Front Line Of the War On Terrorism
This article is from the archive of The New York Sun before the launch of its new website in 2022. The Sun has neither altered nor updated such articles but will seek to correct any errors, mis-categorizations or other problems introduced during transfer.

“It’s not our incident and there’s no need to do more than express shock,” a “source” in Prime Minister Sharon’s office told the press after last week’s London terror bombings. Mr. Sharon, the source said, expressly asked his Cabinet members not to comment on the bombings, and especially, to make no comparisons between terror attacks in Israel and in Great Britain.
One can only speculate on why an Israeli prime minister, who knows perfectly well that Islamic terror anywhere in the world is Israel’s concern, would say such a thing. Out of solicitude for the British government and Tony Blair, who are not keen to be associated with Israel at such a moment? Out of disappointment with a Europe that has never particularly felt that terror in Israel is its concern? Out of a desire to withhold fuel from the bombings perpetrators, who openly proclaimed that their attack on London was aimed, in their words, against “the Zionist Crusaders”?

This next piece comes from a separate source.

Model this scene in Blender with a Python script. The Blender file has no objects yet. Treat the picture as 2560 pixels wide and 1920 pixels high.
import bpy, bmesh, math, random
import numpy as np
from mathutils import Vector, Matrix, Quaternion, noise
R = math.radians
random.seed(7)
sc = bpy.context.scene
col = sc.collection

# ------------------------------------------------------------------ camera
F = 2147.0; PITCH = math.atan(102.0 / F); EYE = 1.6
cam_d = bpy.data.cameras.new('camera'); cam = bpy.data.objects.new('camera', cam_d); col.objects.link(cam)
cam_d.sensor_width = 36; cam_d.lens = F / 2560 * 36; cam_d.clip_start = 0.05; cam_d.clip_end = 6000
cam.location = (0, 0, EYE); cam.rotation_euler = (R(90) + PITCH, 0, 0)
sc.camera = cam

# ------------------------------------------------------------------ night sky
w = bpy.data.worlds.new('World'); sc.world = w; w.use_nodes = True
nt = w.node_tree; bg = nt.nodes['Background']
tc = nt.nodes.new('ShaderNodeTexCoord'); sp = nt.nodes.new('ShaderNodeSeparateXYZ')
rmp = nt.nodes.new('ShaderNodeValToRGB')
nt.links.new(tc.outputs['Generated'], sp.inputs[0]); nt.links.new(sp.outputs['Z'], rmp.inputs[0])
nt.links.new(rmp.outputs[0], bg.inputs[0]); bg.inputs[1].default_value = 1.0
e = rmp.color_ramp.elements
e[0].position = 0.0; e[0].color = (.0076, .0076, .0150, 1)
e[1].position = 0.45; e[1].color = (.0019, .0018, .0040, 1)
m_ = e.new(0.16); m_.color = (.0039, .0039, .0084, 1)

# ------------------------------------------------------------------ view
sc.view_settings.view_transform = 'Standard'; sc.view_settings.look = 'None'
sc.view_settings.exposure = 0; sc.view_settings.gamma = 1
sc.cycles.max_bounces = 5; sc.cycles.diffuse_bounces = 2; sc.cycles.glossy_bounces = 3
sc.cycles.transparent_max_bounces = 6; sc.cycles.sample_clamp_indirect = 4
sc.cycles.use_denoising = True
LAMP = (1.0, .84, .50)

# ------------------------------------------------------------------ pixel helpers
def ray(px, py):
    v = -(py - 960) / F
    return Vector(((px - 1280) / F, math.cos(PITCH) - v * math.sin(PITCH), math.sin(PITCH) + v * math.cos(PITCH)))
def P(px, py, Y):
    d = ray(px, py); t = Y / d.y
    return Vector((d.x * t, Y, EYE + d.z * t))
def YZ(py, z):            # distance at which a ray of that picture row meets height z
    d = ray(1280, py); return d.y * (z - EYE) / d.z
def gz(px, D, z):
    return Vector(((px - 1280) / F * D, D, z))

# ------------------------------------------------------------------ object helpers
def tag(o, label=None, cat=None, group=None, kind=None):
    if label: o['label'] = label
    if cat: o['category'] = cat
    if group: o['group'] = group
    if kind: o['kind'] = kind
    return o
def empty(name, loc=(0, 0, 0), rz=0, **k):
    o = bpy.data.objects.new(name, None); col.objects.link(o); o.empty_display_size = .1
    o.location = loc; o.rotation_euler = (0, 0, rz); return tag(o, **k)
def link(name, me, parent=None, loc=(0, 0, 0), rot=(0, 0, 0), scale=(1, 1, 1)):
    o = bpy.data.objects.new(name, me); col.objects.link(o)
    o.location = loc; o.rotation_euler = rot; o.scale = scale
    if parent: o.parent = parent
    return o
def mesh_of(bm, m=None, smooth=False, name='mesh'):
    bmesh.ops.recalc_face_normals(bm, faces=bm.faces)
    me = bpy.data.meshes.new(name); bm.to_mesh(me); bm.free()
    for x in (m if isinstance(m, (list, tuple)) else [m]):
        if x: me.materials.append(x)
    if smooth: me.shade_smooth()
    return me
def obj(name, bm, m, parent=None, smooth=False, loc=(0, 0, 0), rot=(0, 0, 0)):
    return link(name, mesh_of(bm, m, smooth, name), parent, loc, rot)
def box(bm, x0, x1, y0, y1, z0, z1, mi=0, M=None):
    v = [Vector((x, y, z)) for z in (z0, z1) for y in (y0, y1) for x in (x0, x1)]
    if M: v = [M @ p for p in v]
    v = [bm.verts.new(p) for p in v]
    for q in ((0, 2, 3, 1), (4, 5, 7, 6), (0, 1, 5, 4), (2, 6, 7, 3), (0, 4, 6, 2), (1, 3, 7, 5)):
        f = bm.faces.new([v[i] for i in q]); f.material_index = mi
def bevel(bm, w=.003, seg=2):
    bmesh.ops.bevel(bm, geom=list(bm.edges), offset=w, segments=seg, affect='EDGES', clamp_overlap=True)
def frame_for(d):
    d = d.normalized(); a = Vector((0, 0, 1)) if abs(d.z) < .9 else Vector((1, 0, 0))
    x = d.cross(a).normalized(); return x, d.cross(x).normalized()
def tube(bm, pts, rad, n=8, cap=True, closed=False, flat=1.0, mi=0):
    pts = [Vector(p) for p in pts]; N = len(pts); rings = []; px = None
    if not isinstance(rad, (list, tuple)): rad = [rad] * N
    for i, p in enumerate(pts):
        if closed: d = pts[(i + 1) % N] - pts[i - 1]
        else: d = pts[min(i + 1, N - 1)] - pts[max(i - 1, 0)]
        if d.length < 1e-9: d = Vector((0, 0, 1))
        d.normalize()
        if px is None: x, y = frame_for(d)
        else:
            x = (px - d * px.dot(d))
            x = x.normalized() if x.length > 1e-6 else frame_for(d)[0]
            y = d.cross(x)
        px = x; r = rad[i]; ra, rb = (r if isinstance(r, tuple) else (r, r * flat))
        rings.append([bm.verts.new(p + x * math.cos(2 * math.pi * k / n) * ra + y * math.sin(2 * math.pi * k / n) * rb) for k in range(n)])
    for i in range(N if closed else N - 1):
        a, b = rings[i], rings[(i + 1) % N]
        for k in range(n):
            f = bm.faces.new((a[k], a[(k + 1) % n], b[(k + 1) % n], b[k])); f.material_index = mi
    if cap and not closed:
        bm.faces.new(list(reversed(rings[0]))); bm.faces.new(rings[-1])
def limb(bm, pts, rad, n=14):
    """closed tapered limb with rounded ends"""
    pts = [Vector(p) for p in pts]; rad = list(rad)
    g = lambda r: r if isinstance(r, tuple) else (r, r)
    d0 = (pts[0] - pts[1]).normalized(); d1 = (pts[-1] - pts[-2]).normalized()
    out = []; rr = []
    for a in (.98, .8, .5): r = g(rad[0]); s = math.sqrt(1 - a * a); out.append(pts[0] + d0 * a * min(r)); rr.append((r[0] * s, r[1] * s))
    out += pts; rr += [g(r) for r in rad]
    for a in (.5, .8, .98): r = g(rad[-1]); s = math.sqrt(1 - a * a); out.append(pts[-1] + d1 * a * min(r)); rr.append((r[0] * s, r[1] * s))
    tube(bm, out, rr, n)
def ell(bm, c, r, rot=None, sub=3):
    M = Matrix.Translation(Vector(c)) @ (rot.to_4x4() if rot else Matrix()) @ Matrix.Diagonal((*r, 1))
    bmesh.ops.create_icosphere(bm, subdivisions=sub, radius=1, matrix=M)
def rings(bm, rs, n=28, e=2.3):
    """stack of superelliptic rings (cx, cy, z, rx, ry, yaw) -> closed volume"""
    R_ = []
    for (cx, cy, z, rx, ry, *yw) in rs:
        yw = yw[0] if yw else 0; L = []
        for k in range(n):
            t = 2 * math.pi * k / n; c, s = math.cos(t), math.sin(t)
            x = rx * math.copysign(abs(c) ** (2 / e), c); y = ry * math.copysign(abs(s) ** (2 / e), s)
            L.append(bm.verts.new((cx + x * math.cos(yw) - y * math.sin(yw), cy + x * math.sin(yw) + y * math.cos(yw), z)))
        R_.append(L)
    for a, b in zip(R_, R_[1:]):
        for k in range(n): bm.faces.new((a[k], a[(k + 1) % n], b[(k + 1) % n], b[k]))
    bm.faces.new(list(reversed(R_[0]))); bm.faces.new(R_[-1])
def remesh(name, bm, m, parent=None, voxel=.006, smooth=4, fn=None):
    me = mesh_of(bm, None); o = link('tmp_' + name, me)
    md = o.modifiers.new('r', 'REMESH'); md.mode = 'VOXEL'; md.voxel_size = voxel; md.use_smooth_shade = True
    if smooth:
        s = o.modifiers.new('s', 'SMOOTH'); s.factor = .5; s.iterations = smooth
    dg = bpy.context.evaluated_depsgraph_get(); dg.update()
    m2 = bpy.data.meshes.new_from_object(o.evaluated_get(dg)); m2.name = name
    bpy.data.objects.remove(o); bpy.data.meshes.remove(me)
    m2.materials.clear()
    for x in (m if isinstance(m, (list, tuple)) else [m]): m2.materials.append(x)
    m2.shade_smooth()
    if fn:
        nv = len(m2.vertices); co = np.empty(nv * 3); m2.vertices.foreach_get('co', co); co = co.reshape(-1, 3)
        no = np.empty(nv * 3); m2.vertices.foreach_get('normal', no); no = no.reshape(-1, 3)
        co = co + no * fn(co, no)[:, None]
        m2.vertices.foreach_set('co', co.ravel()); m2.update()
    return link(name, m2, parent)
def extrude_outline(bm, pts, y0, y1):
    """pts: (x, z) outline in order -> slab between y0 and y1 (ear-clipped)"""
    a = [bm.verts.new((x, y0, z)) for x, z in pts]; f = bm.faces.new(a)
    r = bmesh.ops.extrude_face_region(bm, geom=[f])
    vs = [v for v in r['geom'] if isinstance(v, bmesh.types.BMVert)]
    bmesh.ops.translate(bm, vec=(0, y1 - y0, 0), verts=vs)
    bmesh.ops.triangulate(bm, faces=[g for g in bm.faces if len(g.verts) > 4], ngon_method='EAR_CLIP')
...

In any case, it is fair to assume that no headlines in London were made by Mr. Sharon’s remark, as they would have been had the same thing been said by, say, George W. Bush. The same British government and people who clearly believe that terrorist attacks that occur in New York and London represent the same phenomenon, also believe that those that occur in Jerusalem and London do not.
The reasoning behind such thinking is obvious. Islamic terrorism in New York and London is undeserved. Arabs and Moslems are not oppressed in the United States or Great Britain, and whatever grievances Muslim fundamentalists may have regarding British or European policies elsewhere, terror is not, from a British perspective, an appropriate response to them.
Arabs and Muslims, on the other hand, are oppressed by Israel. Therefore, acts of terror committed against Israelis are, if not justifiable, at least understandable and not to be compared with acts of terror elsewhere.
The problem with this logic, however, is that it is not very logical. Who is or is not oppressed is in part a subjective notion, as is the idea that the oppressed may retaliate in some places but not in others. By what right do we tell the person we oppress how and where he is allowed to react? If I feel oppressed by the United States in Saudi Arabia, why not hit back in New York? If British citizens are killing Muslims in Iraq, why should Muslims not kill British citizens in London? What’s wrong with it?
Indeed, there are Western intellectuals – though fortunately, not very many – who saw nothing wrong with bringing down the Twin Towers and will see nothing wrong with blowing up the London Underground. And there are Muslims – unfortunately, very many – who agree with them.
They have logic on their side. The minute we relativize terror – the minute, that is, that we declare that it is defensible in some circumstances – we make it defensible everywhere. You say it’s a legitimate form of warfare in Tel Aviv but not in London? I say it’s legitimate in London but not in Paris (the French have no soldiers in Iraq), and someone else will say it’s legitimate in Paris but not in Prague (there’s no large, lower-class, discriminated-against Muslim minority in the Czech Republic).
And, of course, this goes for Israelis, too. No Israeli can argue that jihadist Palestinian terror in Tel Aviv is reprehensible but that jihadist Chechnyan terror in Moscow is not (after all, the Chechnyans just want independence, they’re not out to destroy Russia) without pulling the rug from under himself in Tel Aviv.
All this is perhaps just a long-winded way of saying that unless the world understands and acknowledges that there is a single war against Islamic terror everywhere, and that Israel, too, is an ally in this war, it’s every country for itself. To use a trite metaphor, remove one link from the chain and there’s no longer any chain at all.
The ideologists of terror seek to justify themselves by claiming that the murders they commit are not indiscriminate, since they distinguish between innocent and guilty countries. This is true. What terrorists do not do is distinguish between innocent and guilty people. From their point of view, no one living in a country that is guilty – Israel, for example – can be innocent.
To accept this contention, or even to condone it in part, is to undermine the entire basis of Western morality. It is to revert to the law of tribal warfare and the blood feud, the idea that, if someone from your tribe kills someone from my tribe, your life is forfeit.
One doesn’t have to have illusions about the superiority of Western civilization to reject this point of view categorically. The civilization that produced the Holocaust has no right to feel superior to any other. But the Holocaust, like so much of European history, was a betrayal of Western moral ideals, not an affirmation of them. In fact, the thinking behind it was the same as the thinking of today’s Islamic terrorists – namely, that there is no such thing as individual innocence within the context of a “guilty” collectivity. As far as the Nazis were concerned, anyone belonging to the Jewish people deserved to die.
Today, it is anyone belonging to the enemies of Islam who deserves to die. If this can be a Jew or Israeli today, it can be an American or Brit tomorrow. Not to understand that the war against terror in New York and London has its front lines in Tel Aviv and Jerusalem is not to understand what that war is all about.
Mr. Halkin is a contributing editor of The New York Sun.